The private museum boom has transformed art scenes across Asia and Europe, but it has been a bit slower to catch on in New York. That is due to change in autumn 2017, when the billionaire collector James Tomilson “Tom” Hill, the president of Blackstone Alternative Asset Management, and his wife Janine, the director of fellowship affairs at the Council on Foreign Relations, open the Hill Art Foundation in Chelsea.
Tom Hill says the couple were intrigued by “the idea of doing in a public setting what we do in our own home”: juxtaposing works from different eras, from the Renaissance to the present. The 6,000-sq.-ft gallery, designed by Peter Marino, will host a changing collection display and temporary exhibitions. For the first show, Hill suggests pairing works by Christopher Wool (the Hills own 14) with photography and films.
The public got a taste of the Hills’ holdings when the Frick Collection in New York presented a show of their bronzes in 2014. Inspired by a visit to the couple’s Upper East Side apartment, the curator of the show, Denise Allen, decided to include two works by Cy Twombly and a painting by Ed Ruscha—the first time work by a living artist has been shown at the Frick.
The couple have not yet decided whether the foundation will be a permanent home for their collection. (Many museums—including the Metropolitan Museum of Art, where Tom Hill is a board member—undoubtedly have their eye on it.) “We have a lot of time to figure out which of several different constituencies… most wants or is most in need of each of our different collections and where is the best possibility that each collection will stay intact,” he says.
Although “nobody can compete with major museums”, a private operating foundation has its advantages. “I can take risks,” Hill says.
Highlights of the Hill collection The couple’s holdings—reportedly valued at around $800m—consist of what Tom Hill describes as four “discrete and standalone” collections
1. Renaissance and Baroque bronzes
The Hills’ more than 30 bronze statuettes span the 16th to the 18th centuries and are considered among the world’s finest examples in private hands.

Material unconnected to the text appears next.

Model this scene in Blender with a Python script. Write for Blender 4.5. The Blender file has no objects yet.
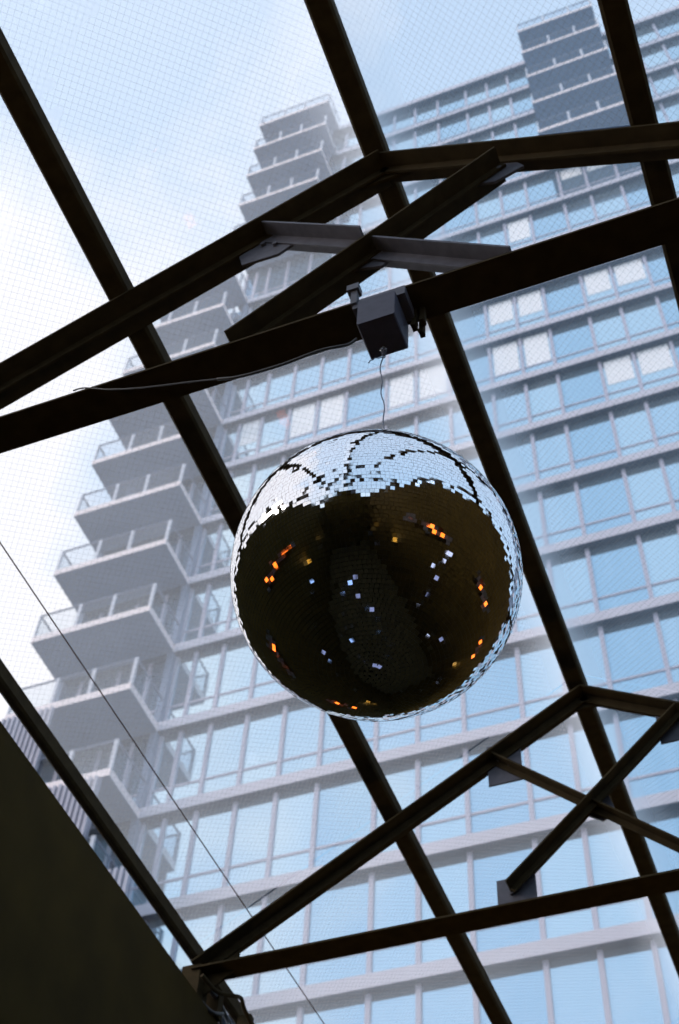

The collection includes work by Andrea Riccio, Adriaen de Vries and Giambologna.
2. Old Master paintings
The collection includes five works by Rubens and a gold-ground work by the 14th-century Italian painter Giovanni da Milano that has been promised to the Metropolitan Museum of Art.

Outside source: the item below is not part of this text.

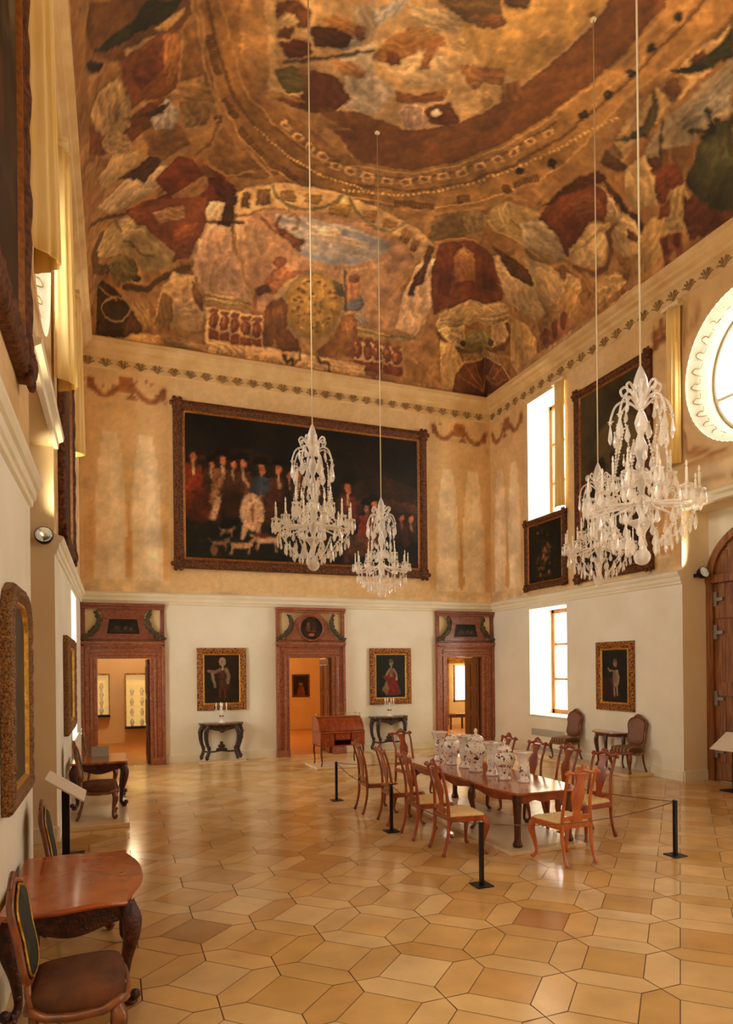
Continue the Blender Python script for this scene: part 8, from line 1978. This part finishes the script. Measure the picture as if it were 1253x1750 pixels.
    picture('portrait', 'small dark portrait on the ochre wall seen through the middle doorway', .62, .78, .05, .04, PAINT['mini'], (6.0, 21.99, 1.12), 0, dk, M['gold_d'], corners=False, bumps=.002)
    # right back room: an inner doorway with a bright window and a bench
    mb = MB(); X0 = 11.05
    for a, b in ((X0, X0+.16), (X0+1.5, X0+1.62)): mb.box(a, b, 20.9, 20.99, 0, 2.35)
    mb.box(X0, X0+1.62, 20.9, 20.99, 2.25, 2.45); t6 = struct('door_6', mb, M['giltwood'])
    mb = MB(); mb.box(X0+.42, X0+1.25, 20.95, 20.985, .88, 2.13); struct('window_11', mb, M['winlit'])
    mb = MB(); mb.box(X0+.36, X0+1.31, 20.93, 20.95, .83, .90); mb.box(X0+.36, X0+.43, 20.93, 20.95, .83, 2.17); mb.box(X0+1.24, X0+1.31, 20.93, 20.95, .83, 2.17); struct('trim_9', mb, M['giltwood'])
    t = thing('bench', 'dark narrow bench seen through the right doorway', 'bench', (11.35, 19.6, 0))
    mb = MB(); mb.box(-.95, .7, -.22, .22, .40, .52); mb.build('seat', M['walnut'], t, bevel=.01)
    for sx in (-.88, -.25, .62):
        for sy in (-.18, .18):
            mb = MB(); mb.box(sx-.025, sx+.025, sy-.025, sy+.025, 0, .40); mb.build('leg', M['walnut'], t)
M['frame_dark'] = mat('dark_carved_frame', '#3c200f', .6, spec=.25, col2='#744420', nscale=20, bump=.5, bscale=50)
M['gold_d'] = mat('dull_gilding', '#7a4a1c', .4, metal=.5, col2='#a5682a', nscale=20)
M['gold_c'] = mat('carved_gilding', '#42200a', .45, metal=.3, col2='#b8742a', nscale=30, ndetail=3, lo=.40, hi=.58, bump=.9, bscale=55)
M['gold_l'] = mat('aged_gilding', '#4e2e10', .45, metal=.35, col2='#9c6a2a', nscale=70, ndetail=4, lo=.36, hi=.66, bump=.9, bscale=60)
M['pinkwall'] = mat('pink_beige_wall', '#d9b98c', .8, col2='#dfc296', nscale=2)
M['ochrewall'] = mat('ochre_wall', '#d2a45c', .8, col2='#d9ac66', nscale=2)
M['palewall'] = mat('pale_yellow_wall', '#e8cf98', .8, col2='#eed9a8', nscale=2)
M['backfloor'] = mat('back_room_floor', '#c48a45', .35, col2='#b97d3a', nscale=4)
M['goldlit'] = mat('lit_case_back', '#e0c070', .7, emit='#e8c878', estr=.4)
M['winlit'] = mat('bright_window', '#fff6e0', .6, emit='#fff4d8', estr=2.2)
# ================================================================ crystal chandeliers (origin at the lowest ball)
def chandelier():
    t = thing('crystal_chandelier', 'x', 'chandelier')
    mb = MB(); mb.tube([(0, 0, 1.78), (0, 0, 8.33)], .0085, 8); mb.sphere((0, 0, 8.33), .05, 10, 6, sc=(1, 1, .5)); mb.build('suspension_cord', M['pale_cord'], t)
    mb = MB(); mb.lathe([(.001, 1.52), (.04, 1.53), (.062, 1.56), (.064, 1.60), (.055, 1.68), (.034, 1.745), (.018, 1.785), (.012, 1.80), (.001, 1.801)], 16, flute=8, fl=.04); mb.build('glass_finial', M['crystal_s'], t)
    prof = []
    for z, r in ((.05, .012), (.12, .014), (.22, .018), (.30, .035), (.36, .075), (.385, .13), (.40, .12), (.41, .03), (.44, .025), (.50, .05), (.56, .062), (.62, .045), (.65, .022), (.70, .03), (.76, .07), (.80, .085), (.83, .06), (.86, .022), (.92, .026), (1.0, .05), (1.06, .058), (1.12, .034), (1.17, .02), (1.23, .045), (1.29, .058), (1.35, .04), (1.40, .02), (1.46, .05), (1.50, .03), (1.53, .02)): prof.append((r, z))
    mb = MB(); mb.lathe([(.001, .05)]+prof+[(.001, 1.53)], 14, flute=7, fl=.05); mb.build('glass_shaft', M['crystal_s'], t)
    mb = MB(); mb.sphere((0, 0, .075), .075, 14, 9); mb.lathe([(.02, .14), (.03, .155), (.02, .17)], 10); mb.build('bottom_ball', M['crystal_s'], t)
    # drop shape, shared by every pendant
    def drop(mb, c, s=1., an=0.):
        ca, sa = math.cos(an), math.sin(an); v = []; pr = [(.004, 0), (.009, -.012), (.022, -.055), (.026, -.075), (.014, -.098), (.001, -.11)]
        for r, z in pr:
            for j in range(6):
                a = 2*PI*j/6; x, y = r*math.cos(a)*s, r*.5*math.sin(a)*s; v.append((c[0]+x*ca-y*sa, c[1]+x*sa+y*ca, c[2]+z*s))
        mb.add(v, [(i*6+j, i*6+(j+1) % 6, (i+1)*6+(j+1) % 6, (i+1)*6+j) for i in range(5) for j in range(6)])
        mb.sphere((c[0], c[1], c[2]+.008*s), .009*s, 6, 4)
    DROP = MB(); drop(DROP, (0, 0, 0)); D0 = DROP.build('crystal_drop', M['crystal_s'], t); used = [False]
    def put(par, x, y, z, s, an):
        o = D0 if not used[0] else D0.copy()
        if used[0]: COL.objects.link(o)
        used[0] = True; o.parent = par; o.location = (x, y, z); o.scale = (s, s, s); o.rotation_euler = (0, 0, an)
    # basket of drops below the arms
    for r, z, n, s in ((.44, .40, 22, 1.0), (.35, .31, 20, 1.0), (.25, .23, 14, 1.0), (.14, .185, 9, .9), (.23, 1.20, 8, 1.2), (.15, 1.0, 8, .9)):
        for k in range(n):
            a = 2*PI*(k+.5*(n % 2))/n+r; put(t, r*math.cos(a), r*math.sin(a), z, s, a+PI/2)
    # strings of beads between rings
    def beads(mb, a, b, sag, n, r=.010):
        for k in range(n+1):
            s = k/n; mb.sphere((a[0]+(b[0]-a[0])*s, a[1]+(b[1]-a[1])*s, a[2]+(b[2]-a[2])*s-sag*4*s*(1-s)), r*(1+.3*(k % 2)), 6, 4)
    pol = lambda r, a, z: (r*math.cos(a), r*math.sin(a), z)
    for k in range(8):
        a = 2*PI*k/8
        for A in ((pol(.05, a, .86), pol(.47, a+.2, .52), .06, 16), (pol(.47, a, .50), pol(.16, a, .17), .03, 14, .012), (pol(.20, a, 1.30), pol(.24, a+PI/8, .86), .0, 14, .010)):
            mb = MB(); mb.tube([(A[0][0]+(A[1][0]-A[0][0])*q/10, A[0][1]+(A[1][1]-A[0][1])*q/10, A[0][2]+(A[1][2]-A[0][2])*q/10-A[2]*4*(q/10)*(1-q/10)) for q in range(11)], .003, 5); beads(mb, *A); mb.build('bead_string', M['crystal_s'], t)
    # crown of scrolled arms with big pendants
    tmpl = None
    for k in range(8):
        a = 2*PI*k/8
        if tmpl is None:
            mb = MB(); mb.tube(spline([(.02, 0, 1.44), (.07, 0, 1.56), (.13, 0, 1.63), (.17, 0, 1.60), (.15, 0, 1.55), (.12, 0, 1.57)], 5), .011, 7); mb.tube(spline([(.03, 0, 1.42), (.12, 0, 1.50), (.21, 0, 1.47), (.255, 0, 1.36), (.26, 0, 1.30)], 5), .010, 7); mb.lathe([(.003, -.01), (.03, 0), (.003, .01)], 8, (.255, 0, 1.33)); o = mb.build('crown_arm', M['crystal_s'], t)
            mb = MB(); drop(mb, (.26, 0, 1.30), 1.7, PI/2); mb.build('pendant', M['crystal_s'], o); mb = MB(); drop(mb, (.17, 0, 1.46), 1.0, PI/2); mb.build('pendant', M['crystal_s'], o); tmpl = o
        else:
            o = tmpl.copy(); COL.objects.link(o)
            for ch in tmpl.children: c = ch.copy(); COL.objects.link(c); c.parent = o
        o.rotation_euler = (0, 0, a)
    # candle arms in two tiers
    def arm(r, z, zr, name):
        mb = MB(); mb.tube(spline([(.03, 0, zr), (r*.3, 0, zr-.07), (r*.65, 0, zr-.10), (r*.92, 0, z-.10), (r, 0, z-.02), (r, 0, z)], 5), lerpr([.014, .013, .011, .010, .010, .010], 5), 8)
        mb.tube(spline([(r*.55, 0, zr-.10), (r*.6, 0, zr-.02), (r*.72, 0, zr-.0), (r*.74, 0, zr-.05)], 4), .007, 6)
        o = mb.build(name, M['crystal_s'], t)
        mb = MB(); mb.lathe([(.005, -.012), (.045, -.004), (.06, .008), (.055, .012), (.02, .006), (.014, .03), (.016, .04), (.001, .041)], 14, (r, 0, z)); mb.build('drip_pan', M['crystal_s'], o)
        mb = MB(); mb.lathe([(.0105, .03), (.0105, .16), (.004, .165), (.009, .18), (.010, .195), (.003, .22), (.001, .221)], 10, (r, 0, z)); mb.build('candle', M['wax'], o)
        for q in range(5):
            b = 2*PI*q/5+.3; mb = MB(); drop(mb, (r+.05*math.cos(b), .05*math.sin(b), z-.012), 1.0, b+PI/2); mb.build('pendant', M['crystal_s'], o)
        return o
    for name, r, z, zr, n, off in (('lower_arm', .47, .60, .62, 12, 0), ('upper_arm', .24, .80, .84, 6, .26)):
        o0 = None
        for k in range(n):
            if o0 is None: o = o0 = arm(r, z, zr, name)
            else:
                o = o0.copy(); COL.objects.link(o)
                for ch in o0.children: c = ch.copy(); COL.objects.link(c); c.parent = o
            o.rotation_euler = (0, 0, 2*PI*k/n+off)
    return t
M['pale_cord'] = mat('pale_cord', '#e0cfa4', .7)
def place_chandeliers():
    g = 'crystal chandeliers hanging from the vault'
    c = chandelier(); c.location = (2.29, 7.735, 3.33); c['group'] = g; c['label'] = 'leftmost crystal chandelier, hanging before the large battle painting'
    dup(c, (4.46, 10.80, 3.36), .13, 'smallest looking crystal chandelier, farthest back, at the right part of the battle painting')
    dup(c, (6.65, 7.735, 3.30), .21, 'crystal chandelier hanging just left of and behind the largest one at right')
    dup(c, (4.46, 4.62, 3.04), .07, 'largest looking crystal chandelier, nearest the camera at upper right')
build_back(); build_side('right'); build_side('left'); build_front(); build_ceiling(); build_trims()
doorcase(1, DOORS[0][0], 'flat', (XL-DOORS[0][0]+.001, .875)); doorcase(2, DOORS[1][0], 'round'); doorcase(3, DOORS[2][0], 'flat', (-.875, XR-DOORS[2][0]-.001))
arched_door(4, XR+ND, 1); arched_door(5, XL-ND, -1)
place_furniture()
place_chandeliers()
# ================================================================ camera
cam = bpy.data.cameras.new('camera'); co = bpy.data.objects.new('camera', cam); COL.objects.link(co)
ya, ro = math.radians(21.026), math.radians(-.573)
fw = Vector((math.sin(ya), math.cos(ya), 0)); rt = Vector((math.cos(ya), -math.sin(ya), 0)); up = Vector((0, 0, 1))
r2 = rt*math.cos(ro)+up*math.sin(ro); u2 = up*math.cos(ro)-rt*math.sin(ro)
mw = Matrix.Identity(4)
for i in range(3): mw[i][0], mw[i][1], mw[i][2] = r2[i], u2[i], -fw[i]
mw.translation = Vector((0, 0, 2.15)); co.matrix_world = mw
cam.sensor_fit = 'HORIZONTAL'; cam.sensor_width = 36; cam.lens = 36*1116.483/1253; cam.shift_y = (1138.834-875)/1253; cam.clip_start = .05
S.camera = co
# ================================================================ daylight, lamps and added fills
w = bpy.data.worlds.new('sky'); S.world = w; w.use_nodes = True
bg = w.node_tree.nodes['Background']; bg.inputs['Color'].default_value = (1.0, .985, .94, 1); bg.inputs['Strength'].default_value = SKY
def area(name, loc, size, rot, power=1, color=(1, 1, 1), portal=False):
    l = bpy.data.lights.new(name, 'AREA'); l.shape = 'RECTANGLE'; l.size, l.size_y = size; l.energy = power; l.color = color
    o = bpy.data.objects.new(name, l); COL.objects.link(o); o.location = loc; o.rotation_euler = rot
    if portal: l.cycles.is_portal = True
    return o
for s, X in ((1, XR), (-1, XL)):
    ry = PI/2*s
    for a, b in WIN:
        for z0, z1 in ((.92, 3.52), (5.7, 8.62)):
            area('window_daylight', (X+(WD+.02)*s, (a+b)/2, (z0+z1)/2), (z1-z0, b-a), (0, ry, 0), portal=True)
    area('window_daylight', (X+(OC[4]+.12)*s, OC[0], OC[1]), (OC[6]*2, OC[5]*2), (0, ry, 0), portal=True)
def spot(name, loc, target, power, color, angle=120, blend=1., rad=.08):
    l = bpy.data.lights.new(name, 'SPOT'); l.energy = power; l.color = color; l.spot_size = math.radians(angle); l.spot_blend = blend; l.shadow_soft_size = rad
    o = bpy.data.objects.new(name, l); COL.objects.link(o); o.location = loc
    d = Vector(target)-Vector(loc); o.rotation_euler = d.to_track_quat('-Z', 'Y').to_euler()
    return o
WARM = (1, .80, .50)
for X, s in ((XL, 1), (XR, -1)):
    for y, dy in ((NY1, -1), (NY0, 1)):  # the near-jamb pair is added, unseen, to light the vault
        x = X-.30*s if s < 0 else X-.30
        x = X+.30*(-s)
        spot('floodlight_beam', (x+.18*s, y+dy*.24, 3.78), (4.46, 7.7+(-dy)*2.4, 11.2), FLOOD*1.8, WARM, 82, .9)
for (x, y, z, p, c) in ROOM_FILLS:  # unseen fill points added to brighten the rooms beyond the doorways
    l = bpy.data.lights.new('room_fill', 'POINT'); l.energy = p; l.color = c; l.shadow_soft_size = .25
    o = bpy.data.objects.new('room_fill', l); COL.objects.link(o); o.location = (x, y, z)
S.view_settings.view_transform = 'Standard'; S.view_settings.look = 'None'; S.view_settings.gamma = 1; S.view_settings.use_curve_mapping = False
S.view_settings.exposure = EXPO
cy = S.cycles; cy.use_denoising = True; cy.max_bounces = 10; cy.diffuse_bounces = 5; cy.glossy_bounces = 3; cy.transmission_bounces = 4; cy.transparent_max_bounces = 24
cy.sample_clamp_indirect = 6; cy.caustics_reflective = False; cy.caustics_refractive = False
try: cy.denoiser = 'OPENIMAGEDENOISE'; cy.denoising_prefilter = 'ACCURATE'
except Exception: pass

3. Modern and contemporary art
The couple intended to buy four works each by eight Modern masters, including Francis Bacon, Andy Warhol and Willem de Kooning. (Hill calls them the “original eight”.) They have since added more examples and other artists, including Agnes Martin.
4. Emerging art
Hill describes this collection as mainly artists in their 30s and 40s, “many of them women who live here in New York”, including Sarah Crowner and Mika Tajima.